James Brooke himself was almost the subject of a Hollywood film in the 1930s -- he was to have been played by another swashbuckler, that Tasmanian devil Errol Flynn. Certainly if the latest Pirates should have a cameo role for Rolling Stones`, Keith Richards, then a film about Brooke and Keppels` exploits must have a part for Mick Jagger.

But romanticism needs to be tempered. The Pax Brooke-ania of later decades was not achieved without the guns of the Royal Navy and a lot of bloodshed.

The first years of Brooke`s rule were precarious. On the eastern front was opposition from Malay leaders, drawing on the support of armed bands of headhunting Iban tribesmen. There were also the ferocious Ilanun seafarers from the southern Philippines, and problems with Chinese gold miners south of Kuching.

Enter Capt. Keppel, who came to Brooke`s aid in 1843 and 1844. Joining Brooke`s Malay and Iban followers, Keppel`s HMS Dido sailed along the Bornean coast and up rivers, burning their enemies` strongholds.

Keppel himself wrote in The Expedition to Borneo of HMS Dido for the Suppression of Piracy -- which proved to be a publishing hit in England when it appeared in 1846.

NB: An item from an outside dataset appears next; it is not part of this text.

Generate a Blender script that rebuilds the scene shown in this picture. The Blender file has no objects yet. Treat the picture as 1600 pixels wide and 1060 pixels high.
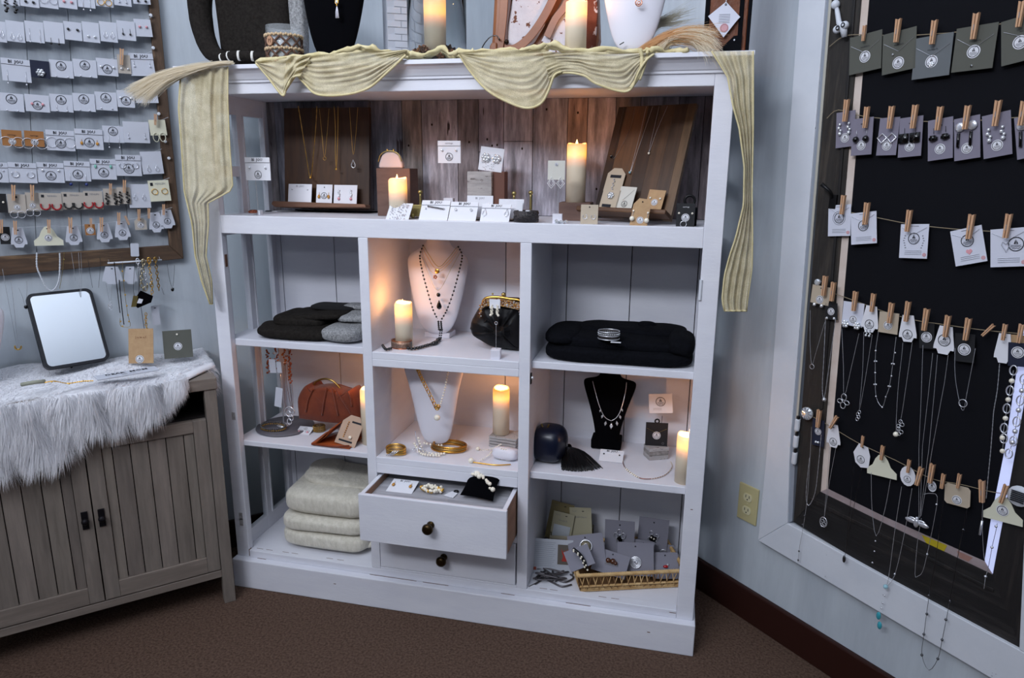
import bpy, bmesh, math, random
import numpy as np
from mathutils import Vector, Matrix
random.seed(7); rng = np.random.default_rng(7)
SC = bpy.context.scene; COL = SC.collection
pi = math.pi; S2 = 2 ** -.5
def lin(c):
    if isinstance(c, str): c = [int(c[i:i+2], 16) / 255 for i in (0, 2, 4)]
    return tuple(x / 12.92 if x <= .04045 else ((x + .055) / 1.055) ** 2.4 for x in c)
# ---------------------------------------------------------------- camera
FPX = 1097.8777; CAM = Vector((1.2912, -1.7572, 1.2914))
def cam_axes(yaw, pitch, roll):
    f = Vector((-math.sin(yaw) * math.cos(pitch), math.cos(yaw) * math.cos(pitch), math.sin(pitch)))
    r = Vector((math.cos(yaw), math.sin(yaw), 0)); u = r.cross(f)
    return r * math.cos(roll) + u * math.sin(roll), u * math.cos(roll) - r * math.sin(roll), f
CR, CU, CF = cam_axes(.2267, -.2363, .0087)
cd = bpy.data.cameras.new('camera'); cam = bpy.data.objects.new('camera', cd); COL.objects.link(cam)
cd.sensor_width = 36; cd.lens = FPX / 1600 * 36; cd.clip_start = .02; cd.clip_end = 60
cam.matrix_world = Matrix(((CR.x, CU.x, -CF.x, CAM.x), (CR.y, CU.y, -CF.y, CAM.y), (CR.z, CU.z, -CF.z, CAM.z), (0, 0, 0, 1)))
cd.dof.use_dof = False
SC.camera = cam
# ---------------------------------------------------------------- world, lights, exposure
w = bpy.data.worlds.new('world'); SC.world = w; w.use_nodes = True
bg = w.node_tree.nodes['Background']; bg.inputs[0].default_value = (.62, .72, 1, 1); bg.inputs[1].default_value = .10
def area(name, loc, target, sx, sy, power, col):
    l = bpy.data.lights.new(name, 'AREA'); l.shape = 'RECTANGLE'; l.size = sx; l.size_y = sy; l.energy = power; l.color = col
    o = bpy.data.objects.new(name, l); COL.objects.link(o); o.location = loc
    o.rotation_euler = (Vector(target) - Vector(loc)).to_track_quat('-Z', 'Y').to_euler(); return o
near = area('ceiling_light_near', (.1, -2.55, 2.64), (.75, 0, 1.75), 1.3, .45, 27, (.86, .90, 1)); near.data.spread = 1.75
over = area('ceiling_light_over', (.5, -1.25, 2.64), (.75, -.2, 1.2), 1.2, .5, 5.5, (.86, .90, 1)); over.data.spread = 2.2
area('added_ceiling_fill', (.5, -1.7, 1.95), (.5, -1.7, 3), 2.6, 3.4, 52, (.84, .90, 1))  # added upward fill, no real fixture; brightens the ceiling the mirror reflects
area('ceiling_light_far', (.3, -5.4, 2.66), (.3, -4.4, 0), 2.4, .8, 34, (.86, .90, 1))
SC.view_settings.view_transform = 'Standard'; SC.view_settings.look = 'None'
SC.view_settings.exposure = 0.0; SC.view_settings.gamma = 1; SC.view_settings.use_curve_mapping = False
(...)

"The punishment we had inflicted was severe, but no more than the crime of hatred horrid piracies deserved," he writes. "A few heads were brought away by our Dayak followers as trophies ... the destruction of these places astonished the whole country beyond description."

Tough times. And, whether or not the enemy were really "pirates" is a moot point. Iban and Ilanun raiders were feared, but there is no doubt many of those killed were simply resisting Brooke and the British flag.

A further bloody campaign in 1849 followed when the steam-powered man of war, HMS Nemesis, smashed Iban resistance at the battle of Beting Marau, 100 kilometers east of Kuching.

The way was now clear for James Brooke -- now Sir James, knighted in 1847 -- and the captain and crew of Nemesis raced back to Singapore and the Admiralty Court, where they obtained 20,700 pounds in "pirate head money."

But reports of the massacres through London journals such as the Illustrated London News stirred concerns among sensitive souls. Skepticism was growing as to talk of all this piracy, and a Commission of Enquiry was held in Singapore in 1853.

While the actions of Brooke and the Navy were exonerated -- they had the support among others, of Singapore merchants -- this led to the end of the pirate bounties.

But 150 years later, the old strategy of taking the battle against pirates to their hideouts -- rather than just policing the seas -- has had some new appeal.

In 2005, then U.S. Secretary of Defense Donald Rumsfeld suggested that American forces could hunt down pirates/terrorists in the Malacca Strait -- as they were already doing with Filipino counterterrorist troops in Mindanao. Keppel and Co., no doubt are just Rummy`s sort of people.

While Singapore was partial to the idea, it was quickly rejected by Kuala Lumpur and Jakarta. Perhaps the latter two recalled just what can happen to one`s sovereignty when someone else`s navy shows up.